Inside an Explorers' Club Meeting: Adventurer Jon Turk Regales Rapt Audience

With last night's soggy weather transforming everyone's commute home into an arduous trek, it seemed only fitting that the Explorer's Club hosted Jon Turk, a man well-versed in the art of the treacherous trip.

For more than 40 years, this academic-turned-adventurer has made it his business to traverse the most uninhabitable regions of the globe, from the towering rock walls of Canada's Baffin Island to the stormy waters around Cape Horn.

"A recent critic called my journeys 'meandering,'" the mustachioed maverick said with a wry grin. "I took that as a compliment."

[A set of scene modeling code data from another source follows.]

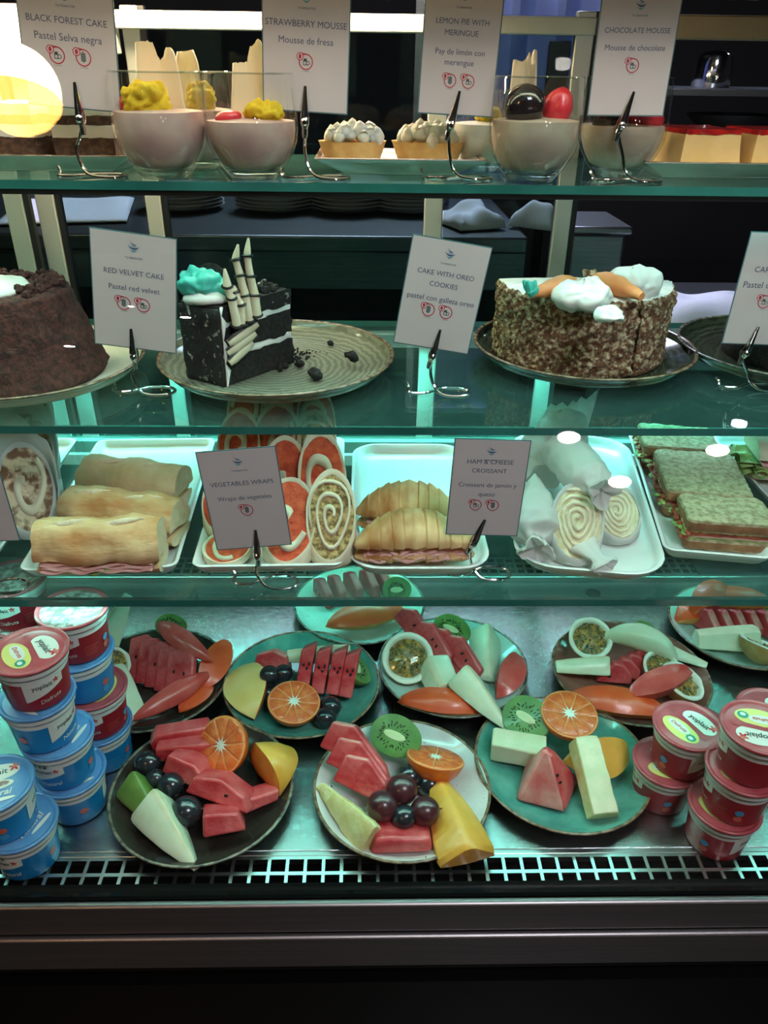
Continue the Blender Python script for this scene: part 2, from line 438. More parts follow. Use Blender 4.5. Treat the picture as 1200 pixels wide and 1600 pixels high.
for k, (u, v) in enumerate(((109, 540), (290, 495), (205, 478))):
    p = mirror_hit(u, v, 2.72)
    if p.y < -3.8:
        q = mirror_hit(u, v, 1.0); t = (-3.8-q.y)/(p.y-q.y); p = q + (p-q)*t
    d = empty('downlight', ('round ceiling downlight above the left aisle','round ceiling downlight above the middle aisle','small round ceiling downlight beside the other two')[k], 'lamp', p, group=None)
    MB().tube([(0,0,.002),(0,0,2.75-p.z)], .012).build('stem', M_lampbody, d)
    MB().lathe([(.0001,-.004),(.035 if k < 2 else .02,-.004)], 24).build('bulb', M_spot, d)
    MB().lathe([(.036,-.005),(.05,-.006),(.055,0)], 24).build('ring', M_lampbody, d)
for k, (u, v) in enumerate(((887, 684), (1118, 704), (966, 753))):  # lamps added only so their reflections in the pane give glare spots
    d = ray(u, v); t = (PP-EYE).dot(PN)/d.dot(PN); h = EYE + d*t; r = d - 2*d.dot(PN)*PN
    q = h + r*((-3.90-h.y)/r.y)
    e = empty('glare_lamp', ('added lamp behind the viewer that makes a glare spot, left of three','added lamp behind the viewer that makes a glare spot, right of three','added lamp behind the viewer that makes a glare spot, middle of three')[k], 'lamp', q)
    MB().ball((0,.03,0), (.075,.05,.04), 20, 12).build('bulb', M_spot, e)
    MB().box((0,-.06,0), (.14,.10,.12)).build('bracket', M_lampbody, e, bevel=.01)
for k, (u, v) in enumerate(((1155, 661),)):
    d = ray(u, v); t = (Z2-EYE.z)/d.z; h = EYE + d*t; r = Vector((d.x, d.y, -d.z))
    p = h + r*((2.74-h.z)/r.z)
    if p.y > 4.9: p = h + r*((4.8-h.y)/r.y)
    e = empty('kitchen_downlight', ('round kitchen downlight behind the case at the right','round kitchen downlight farther back over the pass')[k], 'lamp', p)
    MB().lathe([(.0001,-.004),(.045,-.004)], 24).build('bulb', M_spotblue, e)
    MB().lathe([(.046,-.005),(.06,-.006),(.065,0)], 24).build('ring', M_lampbody, e)

# ---------------------------------------------------------------- kitchen behind the doors
M_ksteel = mat('kitchen_steel', (.16,.17,.18), (.2,.21,.22), 12, .35, .9, stretch=(1, 20, 20))
M_cloth = mat('white_cotton', (.75,.75,.85), (.82,.82,.9), 30, .9, bump=.3, bscale=60)
M_blue = mat('blue_cotton', (.16,.22,.55), (.2,.27,.62), 25, .9)
M_china = mat('stacked_china', (.55,.55,.58), None, rough=.25)
kc = empty('kitchen_counter', 'long stainless kitchen counter standing behind the sliding doors', 'counter', (-.46, 1.85, 0))
MB().box((0, 0, 1.215), (1.52, .72, .03)).build('worktop', M_ksteel, kc, bevel=.004)
MB().box((0, -.34, 1.165), (1.52, .012, .07)).build('apron', M_ksteel, kc, smooth=False)
MB().box((0, .02, .58), (1.46, .62, 1.14)).build('cabinet', M_black, kc, smooth=False)
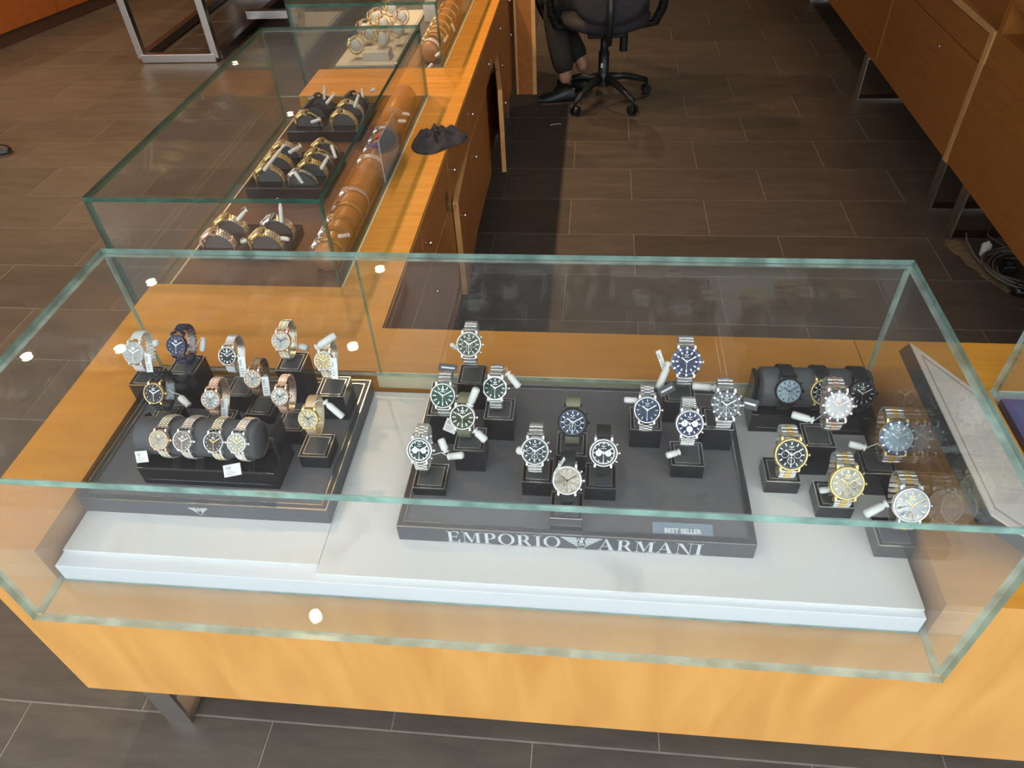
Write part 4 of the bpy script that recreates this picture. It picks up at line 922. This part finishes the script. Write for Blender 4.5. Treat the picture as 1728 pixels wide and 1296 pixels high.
# acrylic sign holder and pouch on the wing
sg = thing('sign_holder', 'clear acrylic sign holder with a blank bluish sheet in the wing case', 'sign holder', (.285, 1.38, -.043))
B().box(-.013, .007, -.145, -.080, 0, .135).box(-.013, .007, -.078, .05, 0, .012).build('acrylic_base', M['acrylic'], sg, .001)
B().box(.0150, .0175, -.135, .065, .0, .165).build('acrylic_front', M['acrylic'], sg, .0005)
B().box(.0120, .0145, -.130, .060, .004, .160).build('sheet', M['sheet'], sg)
tag(B().box(-.13, .25, 1.17, 1.174, -.043, .03).build('divider_plate', M['acrylic']), 'upright clear acrylic strip standing in front of the gold watches', 'divider')
def pouch():
    me = B(); n, m_ = 72, 12; rnd = random.Random(3)
    ph = [rnd.uniform(0, 6) for _ in range(6)]
    vs = [(0, 0, .030)]
    for j in range(1, m_+1):
        for k in range(n):
            a = 2*PI*k/n; r = j/m_; rad = r*(.070+.010*math.sin(2*a+.5)+.006*math.sin(3*a+ph[0]))*(1+(.018*math.sin(k*PI) if j == m_ else 0))
            if j == m_: rad *= 1+.02*(k % 2)
            z = .028*(1-r**2.6)+.014*math.sin(5*a+ph[1]+r*5)*r*(1-r)*3+.007*math.sin(9*a-r*7+ph[2])*r*(1.05-r)*3+.0015
            vs.append((rad*1.12*math.cos(a), rad*1.2*math.sin(a), max(z, .0012)))
    fs = [(0, 1+k, 1+(k+1) % n) for k in range(n)]
    for j in range(m_-1):
        for k in range(n): fs.append((1+j*n+k, 1+(j+1)*n+k, 1+(j+1)*n+(k+1) % n, 1+j*n+(k+1) % n))
    me.add(vs, fs, 0, True); return me
pc = thing('drawstring_pouch', 'crumpled black cloth pouch with scalloped edge on the wing counter top', 'pouch', (.405, 1.505, .0005), .2)
o = pouch().build('cloth', M['fabric_black'], pc); s_ = o.modifiers.new('s', 'SOLIDIFY'); s_.thickness = .0012
B().tube([(0,0,.034),(.02,.006,.035),(.045,-.004,.026),(.075,-.02,.006),(.10,-.03,.002),(.112,-.045,.002)], .0018, 6).build('cord', M['fabric_black'], pc)
B().lathe([(0,0),(.008,.001),(.009,.005),(0,.008)], 12, T=Matrix.Translation((0,0,.030))).build('knot', M['fabric_black'], pc)

# ------------------------------------------------------------------ far case contents
tag(B().box(-.135, .10, 2.26, 2.95, -.0436, -.034).box(-.128, .093, 2.27, 2.94, -.034, -.031).build('display_tray', M['display_white'], None, .002), 'white display tray in the far glass case', 'tray')
tag(B().box(-.03, .075, 2.29, 2.36, -.0308, .002).build('display_block', M['display_white'], None, .002), 'white block on the front of the far tray', 'block')
tag(B().box(.12, .18, 2.80, 2.86, -.0436, .03).build('display_block', M['display_white'], None, .002), 'taller white block right of the far tray', 'block')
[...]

For a man born and raised in Connecticut and holding a PhD in chemistry, the wiry Turk has had his fair share of off-the-beaten-path expeditions, and he was happy to regale a rapt audience at the Explorer's gorgeous UES townhouse.

Tales ranged from hanging with narwhal hunters in Greenland to paddling his kayak from Japan to Alaska by route of Siberia's ice-riddled shoreline. On that famed 2000 journey, while resting in a remote Siberian village some nine time zones from civilization, Turk met a local shaman woman named Moolynaut, who beseeched him to return.

A year later he did, even though sponsors thought he was a nut and dropped all funding, and his experiences living amongst reindeer herders on the frozen tundra and delving deep into the spiritual world with Moolynaut is the subject of his new book, "The Raven's Gift."

Though a scientist, Turk’s time with Moolynaut (who inexplicably cured him of a nagging physical ailment) helped him redefine the root of adventure.

“The spirit world comes first. That is what I’ve finally learned from 40 years of adventuring," he said to a room full of nodding supporters.

However, this far out, spiritual take on the outdoors has been a hard pill to swallow for the more macho breed of outdoorsmen, particularly those of the impressionable collegiate variety.

“Following a speaking engagement, the student president of the Cornell Outing Club sent me an email telling me to f--- off," the affable adventurer said with a roaring laugh.